_STORED DATA_
_ _ _

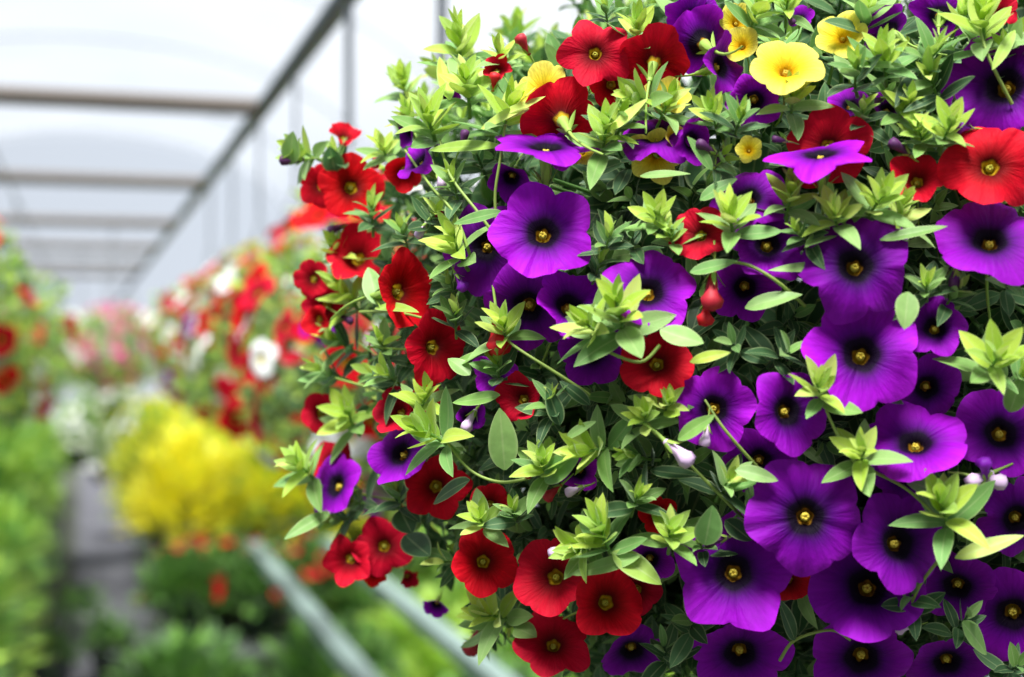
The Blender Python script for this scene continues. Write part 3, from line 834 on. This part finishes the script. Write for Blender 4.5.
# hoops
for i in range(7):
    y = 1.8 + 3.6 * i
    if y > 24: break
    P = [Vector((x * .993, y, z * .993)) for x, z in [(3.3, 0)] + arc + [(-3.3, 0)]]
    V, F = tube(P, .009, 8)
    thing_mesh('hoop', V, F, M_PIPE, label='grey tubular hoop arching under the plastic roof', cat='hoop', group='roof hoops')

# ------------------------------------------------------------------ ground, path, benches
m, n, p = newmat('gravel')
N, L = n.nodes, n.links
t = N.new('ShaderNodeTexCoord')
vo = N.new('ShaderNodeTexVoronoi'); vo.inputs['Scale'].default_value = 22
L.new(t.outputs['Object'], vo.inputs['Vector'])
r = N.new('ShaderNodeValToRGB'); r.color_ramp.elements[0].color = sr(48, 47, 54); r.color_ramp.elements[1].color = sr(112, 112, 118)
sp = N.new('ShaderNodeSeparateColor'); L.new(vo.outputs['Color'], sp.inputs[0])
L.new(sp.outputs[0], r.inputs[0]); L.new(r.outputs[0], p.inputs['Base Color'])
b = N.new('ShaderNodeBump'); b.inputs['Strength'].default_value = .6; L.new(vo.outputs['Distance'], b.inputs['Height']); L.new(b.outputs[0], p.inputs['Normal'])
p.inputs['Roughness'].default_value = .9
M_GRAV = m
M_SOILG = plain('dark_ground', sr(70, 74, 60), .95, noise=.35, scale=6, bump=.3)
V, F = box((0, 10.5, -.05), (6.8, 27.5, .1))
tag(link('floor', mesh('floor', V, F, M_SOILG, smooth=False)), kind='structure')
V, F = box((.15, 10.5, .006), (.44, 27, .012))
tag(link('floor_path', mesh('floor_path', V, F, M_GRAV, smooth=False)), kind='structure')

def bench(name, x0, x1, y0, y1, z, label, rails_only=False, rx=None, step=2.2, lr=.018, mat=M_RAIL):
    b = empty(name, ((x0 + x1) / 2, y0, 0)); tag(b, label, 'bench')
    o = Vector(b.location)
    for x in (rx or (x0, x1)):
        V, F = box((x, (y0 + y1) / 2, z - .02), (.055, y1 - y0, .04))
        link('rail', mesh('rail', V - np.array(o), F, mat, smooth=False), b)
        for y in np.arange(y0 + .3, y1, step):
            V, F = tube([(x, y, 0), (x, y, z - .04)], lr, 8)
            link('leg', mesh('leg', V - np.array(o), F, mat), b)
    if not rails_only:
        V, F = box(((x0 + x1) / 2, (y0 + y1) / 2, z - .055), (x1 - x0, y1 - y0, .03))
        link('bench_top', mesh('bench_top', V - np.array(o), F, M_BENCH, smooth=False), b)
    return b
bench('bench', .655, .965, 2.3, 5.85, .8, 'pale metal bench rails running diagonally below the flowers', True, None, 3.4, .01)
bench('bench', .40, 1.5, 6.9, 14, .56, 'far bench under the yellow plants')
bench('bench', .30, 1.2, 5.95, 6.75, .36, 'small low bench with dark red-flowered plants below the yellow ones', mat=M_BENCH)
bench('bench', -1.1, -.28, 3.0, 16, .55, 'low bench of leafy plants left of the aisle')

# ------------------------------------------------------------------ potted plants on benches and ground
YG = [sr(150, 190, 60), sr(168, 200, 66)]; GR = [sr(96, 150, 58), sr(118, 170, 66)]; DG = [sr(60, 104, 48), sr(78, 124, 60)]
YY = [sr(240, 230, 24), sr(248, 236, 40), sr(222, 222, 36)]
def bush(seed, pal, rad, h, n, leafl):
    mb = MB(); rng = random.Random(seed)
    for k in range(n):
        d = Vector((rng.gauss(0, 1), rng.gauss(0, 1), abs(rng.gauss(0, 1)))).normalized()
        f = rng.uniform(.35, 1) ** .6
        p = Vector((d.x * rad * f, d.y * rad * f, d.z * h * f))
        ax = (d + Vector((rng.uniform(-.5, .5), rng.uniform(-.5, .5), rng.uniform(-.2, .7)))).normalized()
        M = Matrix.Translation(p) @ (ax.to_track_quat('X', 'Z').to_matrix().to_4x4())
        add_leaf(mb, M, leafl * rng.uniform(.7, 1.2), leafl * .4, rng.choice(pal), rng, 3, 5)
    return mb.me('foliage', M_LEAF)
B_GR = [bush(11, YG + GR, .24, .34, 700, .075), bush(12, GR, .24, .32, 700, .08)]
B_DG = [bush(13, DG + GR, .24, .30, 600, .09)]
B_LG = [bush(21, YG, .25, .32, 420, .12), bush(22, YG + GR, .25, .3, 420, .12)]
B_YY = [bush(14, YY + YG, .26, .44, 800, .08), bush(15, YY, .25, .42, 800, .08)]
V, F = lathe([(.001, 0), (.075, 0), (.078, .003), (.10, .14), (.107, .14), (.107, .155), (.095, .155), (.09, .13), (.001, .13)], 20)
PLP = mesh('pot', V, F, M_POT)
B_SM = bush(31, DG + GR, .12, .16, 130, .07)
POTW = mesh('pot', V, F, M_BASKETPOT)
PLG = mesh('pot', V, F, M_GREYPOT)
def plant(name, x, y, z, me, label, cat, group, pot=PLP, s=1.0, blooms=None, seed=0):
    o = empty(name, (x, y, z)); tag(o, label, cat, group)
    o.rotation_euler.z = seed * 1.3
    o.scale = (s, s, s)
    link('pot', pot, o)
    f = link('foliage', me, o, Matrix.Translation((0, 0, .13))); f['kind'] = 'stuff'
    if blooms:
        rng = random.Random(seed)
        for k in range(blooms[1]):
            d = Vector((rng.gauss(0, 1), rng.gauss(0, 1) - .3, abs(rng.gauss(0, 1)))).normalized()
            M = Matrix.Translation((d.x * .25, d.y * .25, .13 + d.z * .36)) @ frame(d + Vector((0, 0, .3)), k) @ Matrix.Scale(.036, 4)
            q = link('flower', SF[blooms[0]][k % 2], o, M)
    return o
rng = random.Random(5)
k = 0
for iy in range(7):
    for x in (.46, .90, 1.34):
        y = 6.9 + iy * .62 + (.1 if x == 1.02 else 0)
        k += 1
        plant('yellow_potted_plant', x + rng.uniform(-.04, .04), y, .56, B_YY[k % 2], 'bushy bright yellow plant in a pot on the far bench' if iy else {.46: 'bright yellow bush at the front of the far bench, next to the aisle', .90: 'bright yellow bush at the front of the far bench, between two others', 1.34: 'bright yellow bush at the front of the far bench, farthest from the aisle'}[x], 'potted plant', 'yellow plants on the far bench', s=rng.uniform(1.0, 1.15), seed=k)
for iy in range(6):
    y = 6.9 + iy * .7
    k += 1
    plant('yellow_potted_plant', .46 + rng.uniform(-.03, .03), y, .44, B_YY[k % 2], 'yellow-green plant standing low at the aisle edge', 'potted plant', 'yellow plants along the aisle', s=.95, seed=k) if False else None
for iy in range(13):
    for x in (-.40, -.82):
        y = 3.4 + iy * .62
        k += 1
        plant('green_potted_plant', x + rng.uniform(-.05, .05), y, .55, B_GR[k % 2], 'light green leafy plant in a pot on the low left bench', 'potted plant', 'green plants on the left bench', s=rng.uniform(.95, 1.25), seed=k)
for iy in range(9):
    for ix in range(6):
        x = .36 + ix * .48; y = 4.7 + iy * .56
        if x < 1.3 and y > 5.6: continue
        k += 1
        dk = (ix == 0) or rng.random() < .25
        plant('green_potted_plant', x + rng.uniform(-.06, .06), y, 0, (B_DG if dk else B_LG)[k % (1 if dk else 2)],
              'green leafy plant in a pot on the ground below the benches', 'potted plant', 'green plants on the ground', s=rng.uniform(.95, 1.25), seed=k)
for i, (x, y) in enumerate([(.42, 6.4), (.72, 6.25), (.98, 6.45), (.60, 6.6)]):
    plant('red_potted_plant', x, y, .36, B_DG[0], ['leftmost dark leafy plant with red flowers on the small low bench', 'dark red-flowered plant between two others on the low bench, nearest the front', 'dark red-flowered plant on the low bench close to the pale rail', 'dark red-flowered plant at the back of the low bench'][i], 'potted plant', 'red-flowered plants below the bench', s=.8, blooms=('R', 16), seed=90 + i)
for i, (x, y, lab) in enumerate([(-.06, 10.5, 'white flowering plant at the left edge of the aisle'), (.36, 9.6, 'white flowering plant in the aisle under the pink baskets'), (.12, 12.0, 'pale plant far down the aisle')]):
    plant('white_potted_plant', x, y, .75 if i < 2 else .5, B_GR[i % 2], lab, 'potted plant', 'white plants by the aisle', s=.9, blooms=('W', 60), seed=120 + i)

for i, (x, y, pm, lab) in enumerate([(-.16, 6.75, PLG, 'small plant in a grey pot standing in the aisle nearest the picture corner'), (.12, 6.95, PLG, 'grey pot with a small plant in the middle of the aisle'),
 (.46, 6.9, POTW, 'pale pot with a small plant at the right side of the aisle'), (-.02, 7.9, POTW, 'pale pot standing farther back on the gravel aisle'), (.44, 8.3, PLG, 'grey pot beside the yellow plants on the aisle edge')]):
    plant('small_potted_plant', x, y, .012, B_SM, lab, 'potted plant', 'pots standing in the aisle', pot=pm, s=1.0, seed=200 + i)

_ _ _

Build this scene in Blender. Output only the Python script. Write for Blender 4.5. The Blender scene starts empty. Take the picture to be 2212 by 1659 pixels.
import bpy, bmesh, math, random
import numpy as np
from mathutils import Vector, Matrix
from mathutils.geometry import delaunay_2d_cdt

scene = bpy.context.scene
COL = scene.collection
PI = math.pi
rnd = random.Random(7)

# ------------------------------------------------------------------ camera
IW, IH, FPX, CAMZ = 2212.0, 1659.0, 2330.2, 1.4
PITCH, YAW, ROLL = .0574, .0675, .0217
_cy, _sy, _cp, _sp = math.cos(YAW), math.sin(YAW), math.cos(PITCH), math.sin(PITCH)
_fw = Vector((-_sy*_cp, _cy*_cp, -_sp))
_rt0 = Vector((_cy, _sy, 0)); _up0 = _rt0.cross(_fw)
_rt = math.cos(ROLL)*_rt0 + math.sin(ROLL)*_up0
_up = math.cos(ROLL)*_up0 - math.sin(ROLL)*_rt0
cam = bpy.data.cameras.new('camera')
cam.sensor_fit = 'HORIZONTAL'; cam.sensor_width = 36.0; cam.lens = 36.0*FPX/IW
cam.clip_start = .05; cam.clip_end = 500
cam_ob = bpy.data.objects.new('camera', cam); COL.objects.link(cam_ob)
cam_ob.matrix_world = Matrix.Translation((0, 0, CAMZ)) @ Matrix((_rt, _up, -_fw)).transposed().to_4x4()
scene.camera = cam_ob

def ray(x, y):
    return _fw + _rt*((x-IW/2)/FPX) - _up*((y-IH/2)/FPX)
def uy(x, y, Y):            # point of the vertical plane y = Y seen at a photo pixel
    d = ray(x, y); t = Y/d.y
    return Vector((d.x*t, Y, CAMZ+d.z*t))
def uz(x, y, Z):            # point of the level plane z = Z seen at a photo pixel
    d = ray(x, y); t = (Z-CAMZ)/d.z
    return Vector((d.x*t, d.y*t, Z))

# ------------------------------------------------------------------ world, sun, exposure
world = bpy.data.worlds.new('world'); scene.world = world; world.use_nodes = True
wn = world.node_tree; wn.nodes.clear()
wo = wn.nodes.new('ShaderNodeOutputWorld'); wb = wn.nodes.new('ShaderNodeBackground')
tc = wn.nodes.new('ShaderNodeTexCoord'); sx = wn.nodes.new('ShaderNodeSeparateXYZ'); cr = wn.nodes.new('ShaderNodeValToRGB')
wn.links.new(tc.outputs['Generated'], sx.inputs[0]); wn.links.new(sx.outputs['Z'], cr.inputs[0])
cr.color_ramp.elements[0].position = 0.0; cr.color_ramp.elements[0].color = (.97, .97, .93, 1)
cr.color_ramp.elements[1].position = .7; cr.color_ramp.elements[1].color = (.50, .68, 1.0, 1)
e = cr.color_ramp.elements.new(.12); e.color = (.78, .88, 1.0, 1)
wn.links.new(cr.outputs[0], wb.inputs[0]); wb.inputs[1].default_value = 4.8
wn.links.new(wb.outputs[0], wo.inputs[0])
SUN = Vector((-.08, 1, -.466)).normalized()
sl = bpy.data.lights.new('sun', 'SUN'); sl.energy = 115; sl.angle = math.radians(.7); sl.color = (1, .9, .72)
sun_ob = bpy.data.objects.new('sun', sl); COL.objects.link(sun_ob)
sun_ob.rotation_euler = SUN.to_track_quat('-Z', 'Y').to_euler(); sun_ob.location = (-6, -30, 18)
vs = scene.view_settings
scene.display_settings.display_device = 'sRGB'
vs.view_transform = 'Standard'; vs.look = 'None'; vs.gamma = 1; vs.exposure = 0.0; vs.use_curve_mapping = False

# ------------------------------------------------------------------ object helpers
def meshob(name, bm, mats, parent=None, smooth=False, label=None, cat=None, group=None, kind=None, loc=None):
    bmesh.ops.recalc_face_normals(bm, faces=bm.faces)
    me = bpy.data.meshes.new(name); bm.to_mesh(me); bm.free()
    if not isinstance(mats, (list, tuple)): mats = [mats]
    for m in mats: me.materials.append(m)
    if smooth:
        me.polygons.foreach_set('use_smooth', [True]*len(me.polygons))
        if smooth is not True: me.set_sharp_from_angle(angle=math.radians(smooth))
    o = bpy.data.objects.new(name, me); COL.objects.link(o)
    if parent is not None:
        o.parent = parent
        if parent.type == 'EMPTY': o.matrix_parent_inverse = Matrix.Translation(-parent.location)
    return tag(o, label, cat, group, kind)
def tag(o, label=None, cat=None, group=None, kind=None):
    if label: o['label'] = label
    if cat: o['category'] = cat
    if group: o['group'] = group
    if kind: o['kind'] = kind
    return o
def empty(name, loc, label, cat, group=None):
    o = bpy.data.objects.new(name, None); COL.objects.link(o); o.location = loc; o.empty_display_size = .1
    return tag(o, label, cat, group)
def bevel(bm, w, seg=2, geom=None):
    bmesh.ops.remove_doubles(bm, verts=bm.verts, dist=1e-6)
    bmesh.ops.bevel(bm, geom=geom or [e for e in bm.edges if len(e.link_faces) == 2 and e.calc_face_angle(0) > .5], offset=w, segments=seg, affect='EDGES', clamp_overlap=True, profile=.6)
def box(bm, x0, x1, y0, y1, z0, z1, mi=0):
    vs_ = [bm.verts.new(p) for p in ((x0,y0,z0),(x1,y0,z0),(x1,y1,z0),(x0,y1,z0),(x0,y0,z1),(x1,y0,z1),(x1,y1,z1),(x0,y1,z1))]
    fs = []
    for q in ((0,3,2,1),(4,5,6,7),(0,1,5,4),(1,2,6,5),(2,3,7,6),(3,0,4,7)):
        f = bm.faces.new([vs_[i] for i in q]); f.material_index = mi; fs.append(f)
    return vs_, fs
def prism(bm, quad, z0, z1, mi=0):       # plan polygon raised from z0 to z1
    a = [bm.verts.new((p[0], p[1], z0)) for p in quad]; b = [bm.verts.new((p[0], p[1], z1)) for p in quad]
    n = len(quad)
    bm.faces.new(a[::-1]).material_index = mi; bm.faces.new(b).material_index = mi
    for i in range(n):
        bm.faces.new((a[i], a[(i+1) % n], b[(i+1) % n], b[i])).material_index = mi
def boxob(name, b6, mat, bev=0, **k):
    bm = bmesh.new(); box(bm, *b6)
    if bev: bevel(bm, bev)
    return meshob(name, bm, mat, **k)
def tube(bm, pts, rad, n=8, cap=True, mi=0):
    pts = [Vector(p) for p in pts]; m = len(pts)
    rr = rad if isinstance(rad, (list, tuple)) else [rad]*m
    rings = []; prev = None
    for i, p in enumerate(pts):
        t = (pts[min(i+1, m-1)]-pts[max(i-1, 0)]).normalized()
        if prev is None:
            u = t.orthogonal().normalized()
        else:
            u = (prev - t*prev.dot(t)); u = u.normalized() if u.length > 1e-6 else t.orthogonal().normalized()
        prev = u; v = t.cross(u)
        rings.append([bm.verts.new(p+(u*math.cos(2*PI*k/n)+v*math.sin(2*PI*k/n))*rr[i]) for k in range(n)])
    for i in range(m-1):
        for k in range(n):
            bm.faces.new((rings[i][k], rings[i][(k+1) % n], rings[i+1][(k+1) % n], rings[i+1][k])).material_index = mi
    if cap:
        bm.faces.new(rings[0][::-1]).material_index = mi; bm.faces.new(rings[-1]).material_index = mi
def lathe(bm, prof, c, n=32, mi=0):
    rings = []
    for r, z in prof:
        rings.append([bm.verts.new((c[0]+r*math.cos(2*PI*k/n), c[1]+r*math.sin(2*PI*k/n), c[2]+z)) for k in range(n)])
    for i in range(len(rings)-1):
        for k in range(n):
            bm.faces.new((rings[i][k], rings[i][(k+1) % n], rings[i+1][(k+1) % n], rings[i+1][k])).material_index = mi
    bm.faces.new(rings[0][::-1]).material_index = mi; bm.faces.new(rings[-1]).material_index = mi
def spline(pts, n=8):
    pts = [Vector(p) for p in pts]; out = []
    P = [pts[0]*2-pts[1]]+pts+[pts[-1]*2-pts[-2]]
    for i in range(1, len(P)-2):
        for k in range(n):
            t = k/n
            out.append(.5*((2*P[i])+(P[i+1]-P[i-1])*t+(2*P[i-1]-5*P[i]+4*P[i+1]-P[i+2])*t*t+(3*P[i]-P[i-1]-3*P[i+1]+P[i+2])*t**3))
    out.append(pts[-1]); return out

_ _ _

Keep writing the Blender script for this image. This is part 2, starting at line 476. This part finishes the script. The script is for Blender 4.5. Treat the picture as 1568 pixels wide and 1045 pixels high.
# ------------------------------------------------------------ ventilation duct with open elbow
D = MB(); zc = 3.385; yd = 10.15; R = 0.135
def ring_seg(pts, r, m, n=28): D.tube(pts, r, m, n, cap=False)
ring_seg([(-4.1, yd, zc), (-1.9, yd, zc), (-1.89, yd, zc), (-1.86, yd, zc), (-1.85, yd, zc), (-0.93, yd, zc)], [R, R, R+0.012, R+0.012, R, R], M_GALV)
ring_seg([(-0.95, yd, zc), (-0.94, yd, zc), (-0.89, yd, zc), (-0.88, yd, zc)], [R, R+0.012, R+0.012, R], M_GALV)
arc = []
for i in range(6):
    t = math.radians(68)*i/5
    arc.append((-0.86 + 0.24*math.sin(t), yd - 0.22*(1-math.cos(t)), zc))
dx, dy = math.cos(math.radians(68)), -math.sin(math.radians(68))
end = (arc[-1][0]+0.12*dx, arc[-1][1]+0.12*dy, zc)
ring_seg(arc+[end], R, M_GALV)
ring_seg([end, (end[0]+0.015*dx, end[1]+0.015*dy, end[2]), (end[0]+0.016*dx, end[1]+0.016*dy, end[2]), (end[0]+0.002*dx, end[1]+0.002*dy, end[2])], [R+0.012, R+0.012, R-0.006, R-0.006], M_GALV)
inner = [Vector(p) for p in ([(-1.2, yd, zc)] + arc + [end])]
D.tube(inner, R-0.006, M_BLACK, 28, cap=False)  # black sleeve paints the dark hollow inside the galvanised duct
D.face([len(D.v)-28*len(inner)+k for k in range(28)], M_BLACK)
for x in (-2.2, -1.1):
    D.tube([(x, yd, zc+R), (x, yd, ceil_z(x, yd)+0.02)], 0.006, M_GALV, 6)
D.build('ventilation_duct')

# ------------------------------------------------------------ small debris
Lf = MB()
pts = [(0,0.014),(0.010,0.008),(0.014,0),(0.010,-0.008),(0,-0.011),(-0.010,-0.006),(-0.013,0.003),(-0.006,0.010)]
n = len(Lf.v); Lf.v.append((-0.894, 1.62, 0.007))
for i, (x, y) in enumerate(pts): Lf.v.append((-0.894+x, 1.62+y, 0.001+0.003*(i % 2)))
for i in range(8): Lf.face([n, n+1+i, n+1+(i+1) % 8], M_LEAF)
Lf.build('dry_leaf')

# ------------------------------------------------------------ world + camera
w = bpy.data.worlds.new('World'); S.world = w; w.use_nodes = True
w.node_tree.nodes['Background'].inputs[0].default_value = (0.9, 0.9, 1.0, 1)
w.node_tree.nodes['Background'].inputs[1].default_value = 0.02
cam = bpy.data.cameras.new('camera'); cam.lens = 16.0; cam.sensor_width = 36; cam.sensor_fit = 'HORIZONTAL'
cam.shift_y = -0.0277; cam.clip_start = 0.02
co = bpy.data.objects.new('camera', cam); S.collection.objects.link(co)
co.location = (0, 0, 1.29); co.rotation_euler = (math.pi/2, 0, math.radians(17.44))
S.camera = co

_ _ _

_GIVEN TASK_
Out of the data above, set down the lines from the one with "The Blender Python" to the one with "thing_mesh('hoop', V, F, M_PIPE, label='grey", both included, exactly as written and with no additions.

_THE RESULT_
The Blender Python script for this scene continues. Write part 3, from line 834 on. This part finishes the script. Write for Blender 4.5.
# hoops
for i in range(7):
    y = 1.8 + 3.6 * i
    if y > 24: break
    P = [Vector((x * .993, y, z * .993)) for x, z in [(3.3, 0)] + arc + [(-3.3, 0)]]
    V, F = tube(P, .009, 8)
    thing_mesh('hoop', V, F, M_PIPE, label='grey tubular hoop arching under the plastic roof', cat='hoop', group='roof hoops')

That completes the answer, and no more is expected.